Exercise
Repeat exactly and only the lines from the line containing "Write part 2" through the line containing "return np.argsort(-vis)[:k]", both included.

Raw data
START

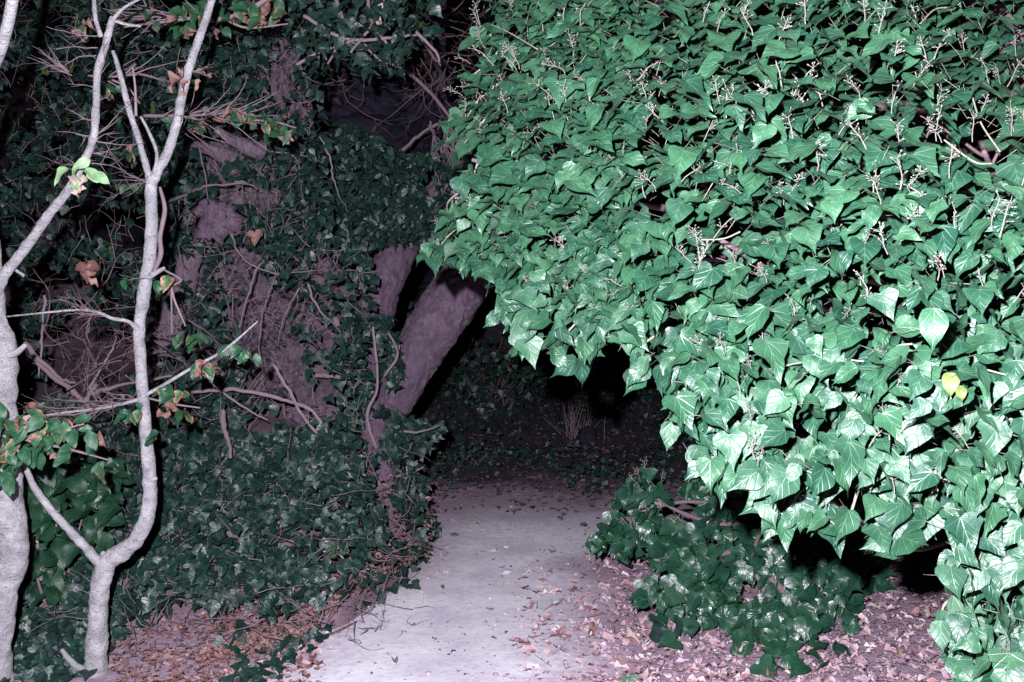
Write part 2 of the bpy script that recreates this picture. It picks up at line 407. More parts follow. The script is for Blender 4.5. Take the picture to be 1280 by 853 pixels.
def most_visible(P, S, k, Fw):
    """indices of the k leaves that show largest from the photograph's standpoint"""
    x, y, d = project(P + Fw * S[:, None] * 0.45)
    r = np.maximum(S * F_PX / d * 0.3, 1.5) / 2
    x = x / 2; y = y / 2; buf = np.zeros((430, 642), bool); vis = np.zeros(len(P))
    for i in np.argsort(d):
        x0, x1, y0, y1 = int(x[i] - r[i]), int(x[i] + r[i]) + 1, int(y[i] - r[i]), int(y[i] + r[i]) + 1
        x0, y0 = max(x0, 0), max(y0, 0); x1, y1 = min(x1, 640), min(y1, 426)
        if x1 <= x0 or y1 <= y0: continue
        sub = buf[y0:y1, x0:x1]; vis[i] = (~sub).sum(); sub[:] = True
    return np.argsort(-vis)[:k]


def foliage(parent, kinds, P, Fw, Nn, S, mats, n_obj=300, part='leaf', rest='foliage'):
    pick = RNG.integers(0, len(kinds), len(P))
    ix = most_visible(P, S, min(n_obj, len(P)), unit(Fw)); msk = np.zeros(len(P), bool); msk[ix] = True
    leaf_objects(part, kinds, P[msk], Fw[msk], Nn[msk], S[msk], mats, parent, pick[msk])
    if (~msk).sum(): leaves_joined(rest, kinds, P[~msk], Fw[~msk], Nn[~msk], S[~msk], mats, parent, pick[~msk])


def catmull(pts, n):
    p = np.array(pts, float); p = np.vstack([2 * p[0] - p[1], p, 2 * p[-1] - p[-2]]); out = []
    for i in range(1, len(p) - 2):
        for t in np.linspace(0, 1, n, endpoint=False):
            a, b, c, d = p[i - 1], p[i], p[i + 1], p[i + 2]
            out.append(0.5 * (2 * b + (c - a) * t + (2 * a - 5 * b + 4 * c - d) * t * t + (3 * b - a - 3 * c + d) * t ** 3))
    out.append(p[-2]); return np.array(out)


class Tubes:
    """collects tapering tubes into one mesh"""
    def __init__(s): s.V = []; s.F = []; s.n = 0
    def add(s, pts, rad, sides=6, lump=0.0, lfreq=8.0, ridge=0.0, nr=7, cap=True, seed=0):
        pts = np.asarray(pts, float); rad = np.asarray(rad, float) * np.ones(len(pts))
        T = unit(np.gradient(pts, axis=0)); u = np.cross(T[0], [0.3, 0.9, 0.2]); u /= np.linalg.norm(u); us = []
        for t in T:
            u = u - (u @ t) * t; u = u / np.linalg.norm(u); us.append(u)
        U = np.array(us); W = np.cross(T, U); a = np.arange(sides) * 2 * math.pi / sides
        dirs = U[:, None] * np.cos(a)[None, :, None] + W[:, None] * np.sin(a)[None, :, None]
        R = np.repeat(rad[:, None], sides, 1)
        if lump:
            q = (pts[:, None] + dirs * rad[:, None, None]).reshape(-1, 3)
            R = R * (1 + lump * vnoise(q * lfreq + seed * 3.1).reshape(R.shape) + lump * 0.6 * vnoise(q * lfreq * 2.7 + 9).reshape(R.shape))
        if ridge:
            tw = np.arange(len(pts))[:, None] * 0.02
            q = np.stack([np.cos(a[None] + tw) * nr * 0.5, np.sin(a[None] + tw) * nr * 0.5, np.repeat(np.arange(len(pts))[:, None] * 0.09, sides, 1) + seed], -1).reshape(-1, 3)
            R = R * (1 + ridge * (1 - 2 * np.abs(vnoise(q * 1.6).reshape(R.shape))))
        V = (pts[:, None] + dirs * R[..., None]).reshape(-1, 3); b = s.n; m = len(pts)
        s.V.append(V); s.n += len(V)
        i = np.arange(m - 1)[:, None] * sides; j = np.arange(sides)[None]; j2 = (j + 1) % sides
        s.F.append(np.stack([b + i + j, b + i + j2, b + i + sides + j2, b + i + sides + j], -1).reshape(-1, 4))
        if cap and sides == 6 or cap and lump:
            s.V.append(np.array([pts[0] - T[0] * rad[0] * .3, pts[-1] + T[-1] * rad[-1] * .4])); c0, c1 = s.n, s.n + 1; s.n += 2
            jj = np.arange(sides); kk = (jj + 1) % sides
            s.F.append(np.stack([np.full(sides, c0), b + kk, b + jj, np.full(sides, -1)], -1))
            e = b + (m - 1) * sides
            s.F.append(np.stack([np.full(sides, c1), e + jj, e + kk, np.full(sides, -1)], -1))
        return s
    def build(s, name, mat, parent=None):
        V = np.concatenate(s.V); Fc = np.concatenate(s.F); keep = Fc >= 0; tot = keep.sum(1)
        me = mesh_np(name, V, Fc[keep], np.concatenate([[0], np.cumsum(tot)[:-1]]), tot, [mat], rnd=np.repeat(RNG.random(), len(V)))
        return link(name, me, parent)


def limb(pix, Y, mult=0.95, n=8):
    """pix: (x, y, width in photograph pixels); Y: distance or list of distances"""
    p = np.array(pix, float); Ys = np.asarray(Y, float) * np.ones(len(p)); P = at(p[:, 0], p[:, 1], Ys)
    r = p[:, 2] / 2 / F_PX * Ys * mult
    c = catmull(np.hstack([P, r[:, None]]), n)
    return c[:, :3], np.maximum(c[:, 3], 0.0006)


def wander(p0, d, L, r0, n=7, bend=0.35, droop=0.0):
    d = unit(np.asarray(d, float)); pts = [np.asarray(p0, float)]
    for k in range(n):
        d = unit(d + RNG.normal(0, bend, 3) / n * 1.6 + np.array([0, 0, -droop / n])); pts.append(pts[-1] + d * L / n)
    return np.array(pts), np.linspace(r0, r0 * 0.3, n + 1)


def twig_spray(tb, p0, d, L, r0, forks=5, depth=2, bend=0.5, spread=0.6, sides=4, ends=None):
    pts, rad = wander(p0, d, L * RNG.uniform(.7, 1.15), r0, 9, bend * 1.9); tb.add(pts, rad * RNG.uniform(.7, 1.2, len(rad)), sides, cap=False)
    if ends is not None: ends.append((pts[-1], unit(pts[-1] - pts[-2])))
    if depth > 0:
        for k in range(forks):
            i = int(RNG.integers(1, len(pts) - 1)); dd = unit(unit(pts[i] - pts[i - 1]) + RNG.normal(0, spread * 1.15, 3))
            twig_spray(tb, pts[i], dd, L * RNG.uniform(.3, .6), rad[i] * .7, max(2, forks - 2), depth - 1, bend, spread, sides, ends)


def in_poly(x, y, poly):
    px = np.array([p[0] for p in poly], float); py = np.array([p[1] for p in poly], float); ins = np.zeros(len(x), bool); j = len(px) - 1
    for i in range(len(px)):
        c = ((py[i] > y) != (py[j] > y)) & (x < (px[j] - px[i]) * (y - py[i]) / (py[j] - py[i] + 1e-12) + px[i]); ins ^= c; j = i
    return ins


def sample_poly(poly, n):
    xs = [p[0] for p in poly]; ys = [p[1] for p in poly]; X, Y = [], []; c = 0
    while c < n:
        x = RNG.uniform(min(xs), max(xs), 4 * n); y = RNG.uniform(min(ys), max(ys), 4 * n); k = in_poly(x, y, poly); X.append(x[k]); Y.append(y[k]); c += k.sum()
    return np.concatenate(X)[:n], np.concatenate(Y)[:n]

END
START

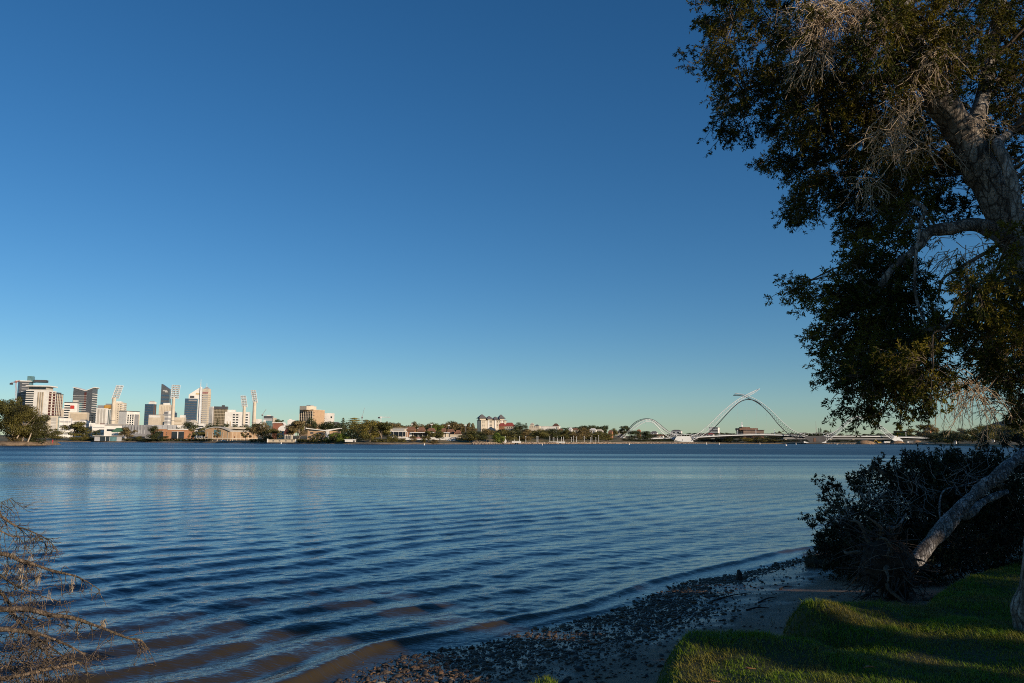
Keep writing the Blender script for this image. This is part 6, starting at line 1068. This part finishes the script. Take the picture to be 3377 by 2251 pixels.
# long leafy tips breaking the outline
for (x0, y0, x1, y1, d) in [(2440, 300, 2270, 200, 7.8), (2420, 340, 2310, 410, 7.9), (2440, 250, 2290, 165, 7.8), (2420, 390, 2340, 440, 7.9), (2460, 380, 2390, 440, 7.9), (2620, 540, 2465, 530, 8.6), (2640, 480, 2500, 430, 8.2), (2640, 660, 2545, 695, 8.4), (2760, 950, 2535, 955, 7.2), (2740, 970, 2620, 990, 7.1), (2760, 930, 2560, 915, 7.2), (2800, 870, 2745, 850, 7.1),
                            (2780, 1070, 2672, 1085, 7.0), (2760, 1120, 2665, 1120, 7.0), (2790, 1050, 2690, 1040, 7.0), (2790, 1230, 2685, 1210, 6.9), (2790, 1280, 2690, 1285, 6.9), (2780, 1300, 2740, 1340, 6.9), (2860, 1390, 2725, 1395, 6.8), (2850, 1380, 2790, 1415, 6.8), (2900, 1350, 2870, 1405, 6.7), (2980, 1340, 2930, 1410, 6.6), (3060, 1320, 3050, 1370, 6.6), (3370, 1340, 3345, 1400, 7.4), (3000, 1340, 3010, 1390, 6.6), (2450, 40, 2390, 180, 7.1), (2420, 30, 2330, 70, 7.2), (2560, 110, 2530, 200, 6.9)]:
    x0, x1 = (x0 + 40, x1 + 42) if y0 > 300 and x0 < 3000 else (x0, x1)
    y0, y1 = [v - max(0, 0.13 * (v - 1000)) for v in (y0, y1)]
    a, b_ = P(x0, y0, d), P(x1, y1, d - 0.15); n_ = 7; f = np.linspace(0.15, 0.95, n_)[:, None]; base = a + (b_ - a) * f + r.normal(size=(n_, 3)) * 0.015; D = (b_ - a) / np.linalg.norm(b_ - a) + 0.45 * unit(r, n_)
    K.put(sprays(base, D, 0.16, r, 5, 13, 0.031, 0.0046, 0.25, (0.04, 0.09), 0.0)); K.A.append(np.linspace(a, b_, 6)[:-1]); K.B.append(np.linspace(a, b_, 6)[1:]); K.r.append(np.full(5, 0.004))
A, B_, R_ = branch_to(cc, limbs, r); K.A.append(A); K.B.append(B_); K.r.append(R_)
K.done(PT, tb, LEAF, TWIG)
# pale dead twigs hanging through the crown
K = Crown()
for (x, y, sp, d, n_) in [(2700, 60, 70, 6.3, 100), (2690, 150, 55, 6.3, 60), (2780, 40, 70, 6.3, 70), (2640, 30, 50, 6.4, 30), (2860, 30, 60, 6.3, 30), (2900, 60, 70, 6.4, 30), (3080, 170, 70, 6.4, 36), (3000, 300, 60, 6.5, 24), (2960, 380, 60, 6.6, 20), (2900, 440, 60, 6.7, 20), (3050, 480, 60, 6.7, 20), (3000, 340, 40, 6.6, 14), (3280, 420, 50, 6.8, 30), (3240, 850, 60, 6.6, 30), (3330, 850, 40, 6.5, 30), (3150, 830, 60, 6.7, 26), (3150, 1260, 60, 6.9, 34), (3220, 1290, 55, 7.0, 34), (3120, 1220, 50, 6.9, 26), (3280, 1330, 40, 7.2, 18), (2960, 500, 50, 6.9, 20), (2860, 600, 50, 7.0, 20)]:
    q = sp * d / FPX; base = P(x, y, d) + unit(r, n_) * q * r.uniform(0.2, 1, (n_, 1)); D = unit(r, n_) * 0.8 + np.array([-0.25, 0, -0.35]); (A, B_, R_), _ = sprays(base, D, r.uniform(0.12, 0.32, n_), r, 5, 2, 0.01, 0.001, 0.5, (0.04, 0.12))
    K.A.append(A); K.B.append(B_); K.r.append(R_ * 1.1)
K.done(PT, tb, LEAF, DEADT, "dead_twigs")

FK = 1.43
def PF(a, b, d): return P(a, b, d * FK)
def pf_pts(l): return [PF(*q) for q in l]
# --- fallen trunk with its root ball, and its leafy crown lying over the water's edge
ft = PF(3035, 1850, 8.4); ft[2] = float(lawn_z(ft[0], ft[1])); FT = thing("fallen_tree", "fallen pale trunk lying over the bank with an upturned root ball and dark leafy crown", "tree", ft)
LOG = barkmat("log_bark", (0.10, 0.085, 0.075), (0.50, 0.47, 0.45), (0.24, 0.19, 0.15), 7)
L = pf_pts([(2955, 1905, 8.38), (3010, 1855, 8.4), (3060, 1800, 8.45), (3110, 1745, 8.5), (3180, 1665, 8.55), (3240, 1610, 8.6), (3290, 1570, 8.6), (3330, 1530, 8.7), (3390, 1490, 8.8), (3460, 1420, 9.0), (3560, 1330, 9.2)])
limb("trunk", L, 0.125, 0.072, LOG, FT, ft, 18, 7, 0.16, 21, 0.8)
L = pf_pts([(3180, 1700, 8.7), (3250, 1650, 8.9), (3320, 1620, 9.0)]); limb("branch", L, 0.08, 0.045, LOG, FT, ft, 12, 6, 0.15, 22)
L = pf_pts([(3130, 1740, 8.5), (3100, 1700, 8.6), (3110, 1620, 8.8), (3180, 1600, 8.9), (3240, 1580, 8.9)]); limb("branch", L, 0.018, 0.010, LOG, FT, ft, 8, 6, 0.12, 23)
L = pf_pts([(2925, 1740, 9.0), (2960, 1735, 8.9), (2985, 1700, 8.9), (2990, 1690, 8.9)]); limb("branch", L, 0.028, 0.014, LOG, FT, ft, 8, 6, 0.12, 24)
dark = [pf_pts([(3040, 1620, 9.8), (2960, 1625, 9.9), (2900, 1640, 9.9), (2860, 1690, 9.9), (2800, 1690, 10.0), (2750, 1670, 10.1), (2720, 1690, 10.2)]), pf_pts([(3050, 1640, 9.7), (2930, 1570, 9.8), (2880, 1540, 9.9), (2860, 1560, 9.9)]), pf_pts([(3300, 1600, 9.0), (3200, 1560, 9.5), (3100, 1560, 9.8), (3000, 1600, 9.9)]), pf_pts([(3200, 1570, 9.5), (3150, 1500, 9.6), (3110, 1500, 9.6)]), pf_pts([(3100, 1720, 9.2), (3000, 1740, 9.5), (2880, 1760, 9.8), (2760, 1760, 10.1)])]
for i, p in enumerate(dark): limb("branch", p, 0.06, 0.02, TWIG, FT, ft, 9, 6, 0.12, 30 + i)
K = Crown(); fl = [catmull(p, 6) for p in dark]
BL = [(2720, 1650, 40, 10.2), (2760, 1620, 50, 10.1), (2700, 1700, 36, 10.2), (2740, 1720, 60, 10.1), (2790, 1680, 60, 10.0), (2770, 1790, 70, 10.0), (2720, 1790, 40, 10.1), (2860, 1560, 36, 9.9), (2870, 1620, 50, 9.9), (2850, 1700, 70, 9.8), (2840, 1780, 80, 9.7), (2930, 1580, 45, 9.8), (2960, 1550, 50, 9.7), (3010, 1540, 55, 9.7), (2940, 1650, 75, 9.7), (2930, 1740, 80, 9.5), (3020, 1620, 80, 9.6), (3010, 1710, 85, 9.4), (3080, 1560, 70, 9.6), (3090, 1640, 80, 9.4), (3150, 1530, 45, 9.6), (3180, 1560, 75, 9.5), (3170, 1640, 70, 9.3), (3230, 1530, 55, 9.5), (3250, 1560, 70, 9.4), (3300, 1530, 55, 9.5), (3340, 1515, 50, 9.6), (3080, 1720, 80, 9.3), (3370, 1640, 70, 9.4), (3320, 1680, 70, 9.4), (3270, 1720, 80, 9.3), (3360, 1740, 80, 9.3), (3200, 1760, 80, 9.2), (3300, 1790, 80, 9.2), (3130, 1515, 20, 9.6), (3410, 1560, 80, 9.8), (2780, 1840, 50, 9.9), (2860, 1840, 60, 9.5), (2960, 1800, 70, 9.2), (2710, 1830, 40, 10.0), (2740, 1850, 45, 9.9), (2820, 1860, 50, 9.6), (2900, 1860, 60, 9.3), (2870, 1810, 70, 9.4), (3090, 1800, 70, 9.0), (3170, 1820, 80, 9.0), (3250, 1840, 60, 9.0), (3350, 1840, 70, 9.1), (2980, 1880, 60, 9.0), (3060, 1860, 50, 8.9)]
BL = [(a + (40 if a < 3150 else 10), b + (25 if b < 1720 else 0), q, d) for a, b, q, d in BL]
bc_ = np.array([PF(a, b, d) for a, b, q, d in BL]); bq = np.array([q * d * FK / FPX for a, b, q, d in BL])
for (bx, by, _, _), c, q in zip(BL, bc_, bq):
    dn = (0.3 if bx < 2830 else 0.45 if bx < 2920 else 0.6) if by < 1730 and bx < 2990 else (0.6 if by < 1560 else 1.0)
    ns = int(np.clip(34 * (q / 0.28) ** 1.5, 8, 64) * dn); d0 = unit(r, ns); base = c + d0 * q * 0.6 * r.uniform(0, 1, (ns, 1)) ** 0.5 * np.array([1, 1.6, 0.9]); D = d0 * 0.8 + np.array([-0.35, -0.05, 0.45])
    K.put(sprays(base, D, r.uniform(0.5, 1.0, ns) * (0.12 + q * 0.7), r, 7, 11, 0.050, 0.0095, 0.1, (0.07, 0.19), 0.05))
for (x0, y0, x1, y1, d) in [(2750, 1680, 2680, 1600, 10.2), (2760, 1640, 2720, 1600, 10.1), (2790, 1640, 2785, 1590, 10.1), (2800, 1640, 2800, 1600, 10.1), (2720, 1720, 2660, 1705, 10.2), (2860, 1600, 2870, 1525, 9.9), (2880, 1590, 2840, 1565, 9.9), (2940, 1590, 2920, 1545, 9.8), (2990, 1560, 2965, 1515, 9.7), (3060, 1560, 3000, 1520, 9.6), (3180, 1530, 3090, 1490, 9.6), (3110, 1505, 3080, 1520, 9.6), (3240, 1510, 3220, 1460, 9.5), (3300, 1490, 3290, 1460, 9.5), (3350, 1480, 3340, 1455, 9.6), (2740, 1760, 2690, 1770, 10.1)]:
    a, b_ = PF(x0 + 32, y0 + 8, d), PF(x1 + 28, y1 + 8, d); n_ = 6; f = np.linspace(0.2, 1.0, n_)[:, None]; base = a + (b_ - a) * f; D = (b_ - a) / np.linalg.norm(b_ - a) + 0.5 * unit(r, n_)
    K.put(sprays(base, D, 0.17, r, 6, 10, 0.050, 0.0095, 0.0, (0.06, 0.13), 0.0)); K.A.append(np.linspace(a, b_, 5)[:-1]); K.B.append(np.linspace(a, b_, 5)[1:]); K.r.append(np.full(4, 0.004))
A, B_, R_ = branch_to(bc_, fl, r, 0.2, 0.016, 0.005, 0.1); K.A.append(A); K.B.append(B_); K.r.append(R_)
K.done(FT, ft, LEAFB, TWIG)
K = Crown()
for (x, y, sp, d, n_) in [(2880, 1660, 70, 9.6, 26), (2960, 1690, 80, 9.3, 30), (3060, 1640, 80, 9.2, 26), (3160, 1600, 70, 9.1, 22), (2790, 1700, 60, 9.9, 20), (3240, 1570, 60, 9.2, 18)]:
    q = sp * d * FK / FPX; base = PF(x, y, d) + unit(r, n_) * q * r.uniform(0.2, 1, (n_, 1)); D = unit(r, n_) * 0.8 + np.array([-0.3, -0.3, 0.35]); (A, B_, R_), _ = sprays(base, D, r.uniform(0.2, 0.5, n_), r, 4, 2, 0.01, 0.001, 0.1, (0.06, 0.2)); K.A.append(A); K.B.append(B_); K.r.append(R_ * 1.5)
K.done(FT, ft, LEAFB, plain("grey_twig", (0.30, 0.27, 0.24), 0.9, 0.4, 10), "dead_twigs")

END

Result of the task
Write part 2 of the bpy script that recreates this picture. It picks up at line 407. More parts follow. The script is for Blender 4.5. Take the picture to be 1280 by 853 pixels.
def most_visible(P, S, k, Fw):
    """indices of the k leaves that show largest from the photograph's standpoint"""
    x, y, d = project(P + Fw * S[:, None] * 0.45)
    r = np.maximum(S * F_PX / d * 0.3, 1.5) / 2
    x = x / 2; y = y / 2; buf = np.zeros((430, 642), bool); vis = np.zeros(len(P))
    for i in np.argsort(d):
        x0, x1, y0, y1 = int(x[i] - r[i]), int(x[i] + r[i]) + 1, int(y[i] - r[i]), int(y[i] + r[i]) + 1
        x0, y0 = max(x0, 0), max(y0, 0); x1, y1 = min(x1, 640), min(y1, 426)
        if x1 <= x0 or y1 <= y0: continue
        sub = buf[y0:y1, x0:x1]; vis[i] = (~sub).sum(); sub[:] = True
    return np.argsort(-vis)[:k]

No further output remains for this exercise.